= Task to complete =
Type out the records that follow, exactly as given.
***
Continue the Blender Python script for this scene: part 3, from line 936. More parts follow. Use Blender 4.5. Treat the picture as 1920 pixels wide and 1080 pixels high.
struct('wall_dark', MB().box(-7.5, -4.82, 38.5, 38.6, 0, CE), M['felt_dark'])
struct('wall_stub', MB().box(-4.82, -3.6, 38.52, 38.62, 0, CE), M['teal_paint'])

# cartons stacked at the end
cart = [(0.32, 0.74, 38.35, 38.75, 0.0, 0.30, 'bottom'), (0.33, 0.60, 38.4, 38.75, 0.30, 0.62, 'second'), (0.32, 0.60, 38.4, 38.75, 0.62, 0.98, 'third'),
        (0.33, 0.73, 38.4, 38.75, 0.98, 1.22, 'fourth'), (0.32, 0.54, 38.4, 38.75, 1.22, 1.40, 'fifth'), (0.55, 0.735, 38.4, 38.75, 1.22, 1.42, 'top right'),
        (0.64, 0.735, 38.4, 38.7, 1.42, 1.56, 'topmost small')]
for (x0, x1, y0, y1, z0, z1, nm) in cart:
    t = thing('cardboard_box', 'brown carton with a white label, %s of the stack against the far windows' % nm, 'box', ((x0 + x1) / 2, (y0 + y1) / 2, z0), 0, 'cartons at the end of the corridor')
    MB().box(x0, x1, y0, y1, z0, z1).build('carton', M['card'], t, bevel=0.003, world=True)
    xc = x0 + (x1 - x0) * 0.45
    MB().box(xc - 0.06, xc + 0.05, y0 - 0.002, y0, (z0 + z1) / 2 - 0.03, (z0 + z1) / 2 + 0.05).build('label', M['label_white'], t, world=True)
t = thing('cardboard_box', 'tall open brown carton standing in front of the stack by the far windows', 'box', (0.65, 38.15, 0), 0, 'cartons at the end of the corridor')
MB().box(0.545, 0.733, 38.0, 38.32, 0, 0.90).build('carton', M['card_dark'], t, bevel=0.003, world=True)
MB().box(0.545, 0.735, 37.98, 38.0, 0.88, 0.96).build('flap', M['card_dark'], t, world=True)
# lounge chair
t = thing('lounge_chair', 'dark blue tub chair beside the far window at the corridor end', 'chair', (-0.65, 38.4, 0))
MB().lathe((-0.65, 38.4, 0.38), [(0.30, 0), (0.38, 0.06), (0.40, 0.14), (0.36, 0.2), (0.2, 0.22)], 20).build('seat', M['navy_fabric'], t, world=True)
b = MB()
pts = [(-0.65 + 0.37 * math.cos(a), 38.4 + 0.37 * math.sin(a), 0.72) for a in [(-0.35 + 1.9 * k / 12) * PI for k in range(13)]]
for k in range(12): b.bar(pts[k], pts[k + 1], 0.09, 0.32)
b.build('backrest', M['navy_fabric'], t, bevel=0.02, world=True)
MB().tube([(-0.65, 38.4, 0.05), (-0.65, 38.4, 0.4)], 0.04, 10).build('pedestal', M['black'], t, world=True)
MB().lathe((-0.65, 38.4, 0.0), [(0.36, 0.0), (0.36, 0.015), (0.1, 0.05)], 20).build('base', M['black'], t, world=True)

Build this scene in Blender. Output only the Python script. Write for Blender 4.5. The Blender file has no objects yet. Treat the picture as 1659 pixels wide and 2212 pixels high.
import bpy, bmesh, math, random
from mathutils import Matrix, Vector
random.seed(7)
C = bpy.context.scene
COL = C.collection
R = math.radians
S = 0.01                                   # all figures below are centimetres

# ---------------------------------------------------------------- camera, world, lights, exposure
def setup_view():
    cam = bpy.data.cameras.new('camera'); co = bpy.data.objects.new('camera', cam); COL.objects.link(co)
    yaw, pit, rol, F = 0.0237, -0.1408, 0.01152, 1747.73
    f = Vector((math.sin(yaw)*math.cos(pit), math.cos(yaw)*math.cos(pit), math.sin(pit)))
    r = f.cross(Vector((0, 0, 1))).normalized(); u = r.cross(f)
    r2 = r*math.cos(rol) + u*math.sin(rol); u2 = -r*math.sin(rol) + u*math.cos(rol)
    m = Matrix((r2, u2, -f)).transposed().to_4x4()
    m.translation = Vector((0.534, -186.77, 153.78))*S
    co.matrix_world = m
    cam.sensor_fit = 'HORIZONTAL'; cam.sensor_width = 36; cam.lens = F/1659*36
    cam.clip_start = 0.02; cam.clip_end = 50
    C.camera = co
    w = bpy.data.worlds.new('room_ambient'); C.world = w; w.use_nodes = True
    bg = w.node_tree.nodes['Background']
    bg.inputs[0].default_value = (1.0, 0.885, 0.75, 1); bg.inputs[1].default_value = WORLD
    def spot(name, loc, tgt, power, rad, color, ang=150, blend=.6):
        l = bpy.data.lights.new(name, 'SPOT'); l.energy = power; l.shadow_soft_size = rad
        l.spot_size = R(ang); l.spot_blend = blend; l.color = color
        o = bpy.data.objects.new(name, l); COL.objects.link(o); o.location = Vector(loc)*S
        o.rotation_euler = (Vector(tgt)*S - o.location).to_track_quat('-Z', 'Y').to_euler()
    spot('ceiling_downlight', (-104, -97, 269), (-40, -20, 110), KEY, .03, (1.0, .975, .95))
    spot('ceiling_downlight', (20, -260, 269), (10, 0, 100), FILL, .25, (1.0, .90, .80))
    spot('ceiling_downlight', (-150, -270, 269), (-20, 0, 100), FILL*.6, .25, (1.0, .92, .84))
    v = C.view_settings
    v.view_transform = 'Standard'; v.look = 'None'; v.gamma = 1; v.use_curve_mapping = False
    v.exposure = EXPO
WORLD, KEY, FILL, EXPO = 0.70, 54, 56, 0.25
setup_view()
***
= Completed task =
Continue the Blender Python script for this scene: part 3, from line 936. More parts follow. Use Blender 4.5. Treat the picture as 1920 pixels wide and 1080 pixels high.
struct('wall_dark', MB().box(-7.5, -4.82, 38.5, 38.6, 0, CE), M['felt_dark'])
struct('wall_stub', MB().box(-4.82, -3.6, 38.52, 38.62, 0, CE), M['teal_paint'])

# cartons stacked at the end
cart = [(0.32, 0.74, 38.35, 38.75, 0.0, 0.30, 'bottom'), (0.33, 0.60, 38.4, 38.75, 0.30, 0.62, 'second'), (0.32, 0.60, 38.4, 38.75, 0.62, 0.98, 'third'),
        (0.33, 0.73, 38.4, 38.75, 0.98, 1.22, 'fourth'), (0.32, 0.54, 38.4, 38.75, 1.22, 1.40, 'fifth'), (0.55, 0.735, 38.4, 38.75, 1.22, 1.42, 'top right'),
        (0.64, 0.735, 38.4, 38.7, 1.42, 1.56, 'topmost small')]
for (x0, x1, y0, y1, z0, z1, nm) in cart:
    t = thing('cardboard_box', 'brown carton with a white label, %s of the stack against the far windows' % nm, 'box', ((x0 + x1) / 2, (y0 + y1) / 2, z0), 0, 'cartons at the end of the corridor')
    MB().box(x0, x1, y0, y1, z0, z1).build('carton', M['card'], t, bevel=0.003, world=True)
    xc = x0 + (x1 - x0) * 0.45
    MB().box(xc - 0.06, xc + 0.05, y0 - 0.002, y0, (z0 + z1) / 2 - 0.03, (z0 + z1) / 2 + 0.05).build('label', M['label_white'], t, world=True)
t = thing('cardboard_box', 'tall open brown carton standing in front of the stack by the far windows', 'box', (0.65, 38.15, 0), 0, 'cartons at the end of the corridor')
MB().box(0.545, 0.733, 38.0, 38.32, 0, 0.90).build('carton', M['card_dark'], t, bevel=0.003, world=True)
MB().box(0.545, 0.735, 37.98, 38.0, 0.88, 0.96).build('flap', M['card_dark'], t, world=True)
# lounge chair
t = thing('lounge_chair', 'dark blue tub chair beside the far window at the corridor end', 'chair', (-0.65, 38.4, 0))
MB().lathe((-0.65, 38.4, 0.38), [(0.30, 0), (0.38, 0.06), (0.40, 0.14), (0.36, 0.2), (0.2, 0.22)], 20).build('seat', M['navy_fabric'], t, world=True)
b = MB()
pts = [(-0.65 + 0.37 * math.cos(a), 38.4 + 0.37 * math.sin(a), 0.72) for a in [(-0.35 + 1.9 * k / 12) * PI for k in range(13)]]
for k in range(12): b.bar(pts[k], pts[k + 1], 0.09, 0.32)
b.build('backrest', M['navy_fabric'], t, bevel=0.02, world=True)
MB().tube([(-0.65, 38.4, 0.05), (-0.65, 38.4, 0.4)], 0.04, 10).build('pedestal', M['black'], t, world=True)
MB().lathe((-0.65, 38.4, 0.0), [(0.36, 0.0), (0.36, 0.015), (0.1, 0.05)], 20).build('base', M['black'], t, world=True)

Build this scene in Blender. Output only the Python script. Write for Blender 4.5. The Blender file has no objects yet. Treat the picture as 1659 pixels wide and 2212 pixels high.
import bpy, bmesh, math, random
from mathutils import Matrix, Vector
random.seed(7)
C = bpy.context.scene
COL = C.collection
R = math.radians
S = 0.01                                   # all figures below are centimetres

# ---------------------------------------------------------------- camera, world, lights, exposure
def setup_view():
    cam = bpy.data.cameras.new('camera'); co = bpy.data.objects.new('camera', cam); COL.objects.link(co)
    yaw, pit, rol, F = 0.0237, -0.1408, 0.01152, 1747.73
    f = Vector((math.sin(yaw)*math.cos(pit), math.cos(yaw)*math.cos(pit), math.sin(pit)))
    r = f.cross(Vector((0, 0, 1))).normalized(); u = r.cross(f)
    r2 = r*math.cos(rol) + u*math.sin(rol); u2 = -r*math.sin(rol) + u*math.cos(rol)
    m = Matrix((r2, u2, -f)).transposed().to_4x4()
    m.translation = Vector((0.534, -186.77, 153.78))*S
    co.matrix_world = m
    cam.sensor_fit = 'HORIZONTAL'; cam.sensor_width = 36; cam.lens = F/1659*36
    cam.clip_start = 0.02; cam.clip_end = 50
    C.camera = co
    w = bpy.data.worlds.new('room_ambient'); C.world = w; w.use_nodes = True
    bg = w.node_tree.nodes['Background']
    bg.inputs[0].default_value = (1.0, 0.885, 0.75, 1); bg.inputs[1].default_value = WORLD
    def spot(name, loc, tgt, power, rad, color, ang=150, blend=.6):
        l = bpy.data.lights.new(name, 'SPOT'); l.energy = power; l.shadow_soft_size = rad
        l.spot_size = R(ang); l.spot_blend = blend; l.color = color
        o = bpy.data.objects.new(name, l); COL.objects.link(o); o.location = Vector(loc)*S
        o.rotation_euler = (Vector(tgt)*S - o.location).to_track_quat('-Z', 'Y').to_euler()
    spot('ceiling_downlight', (-104, -97, 269), (-40, -20, 110), KEY, .03, (1.0, .975, .95))
    spot('ceiling_downlight', (20, -260, 269), (10, 0, 100), FILL, .25, (1.0, .90, .80))
    spot('ceiling_downlight', (-150, -270, 269), (-20, 0, 100), FILL*.6, .25, (1.0, .92, .84))
    v = C.view_settings
    v.view_transform = 'Standard'; v.look = 'None'; v.gamma = 1; v.use_curve_mapping = False
    v.exposure = EXPO
WORLD, KEY, FILL, EXPO = 0.70, 54, 56, 0.25
setup_view()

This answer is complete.